Founders of UMass BriDGE share action steps departments in higher education can take to make lectures more diverse and supportive of underrepresented scholars 

Geoscience graduate students ran into many challenges as they tried to make their department’s annual seminar series more diverse, which led them to form the BRiDGE coalition with CNS grad students in other departments. BRiDGE’s mission is to make lectures more inclusive and support underrepresented STEM faculty and students. In an article for EOS, BRiDGE members share tips for making seminars more diverse with speakers from a wider variety of backgrounds. 


From ‘What’s in a Seminar?’ 

When we volunteered to coordinate the Geosciences Lecture Series for the 2017–2018 academic year, we learned that the challenges we faced in diversifying the seminar series were not unique to our own department. This made us wonder: What would our ideal seminar series look like? 

We decided our ideal seminar series would involve speakers from underrepresented communities and would also provide opportunities for underrepresented students to see early-career scholars who could provide career advice tailored toward students from diverse backgrounds.  

Beginning in 2018, we built a coalition with graduate students in other departments who shared our vision. Through this coalition, we conceived BRiDGE, a first-of-its-kind, graduate student–led, multifaceted seminar series.  

BRiDGE encompasses three types of speaker presentations. BRiDGE2Science presentations are traditional science talks cosponsored by a hosting academic department. BRiDGE2Impacts are events in which the invited speaker shares how they use science to make an impact in their community.

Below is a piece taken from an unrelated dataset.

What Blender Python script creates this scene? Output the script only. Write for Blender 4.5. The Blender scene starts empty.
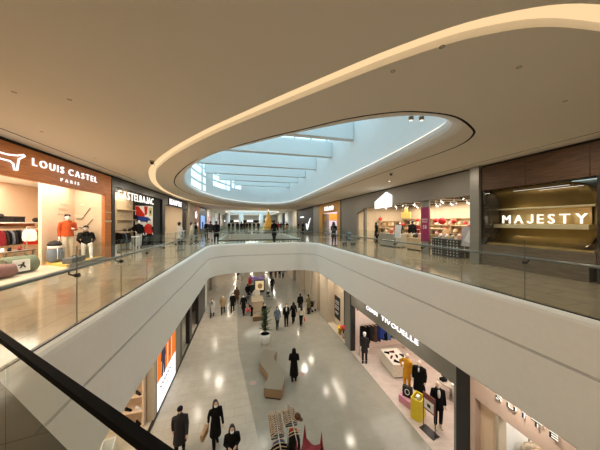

BRiDGE2Students events connect underrepresented postdocs and graduate students with successful scientists who share some of their identities and experiences.  

We believe that other departments and programs could undertake similar initiatives to increase diversity, equity, and inclusion. Here are five ways to improve your program’s seminar series: 

  1. Look at who is invited to give seminars and set goals for increasing diversity.  
  2. Broaden the networks you rely on to identify candidate speakers.  
  3. Invite diverse speakers to your seminar series.  
  4. Provide dedicated spaces and times for students to engage in conversations with visiting scholars. 
  5. Encourage seminar speakers to spend 5–10 minutes during their presentation to discuss how their science affects communities they serve.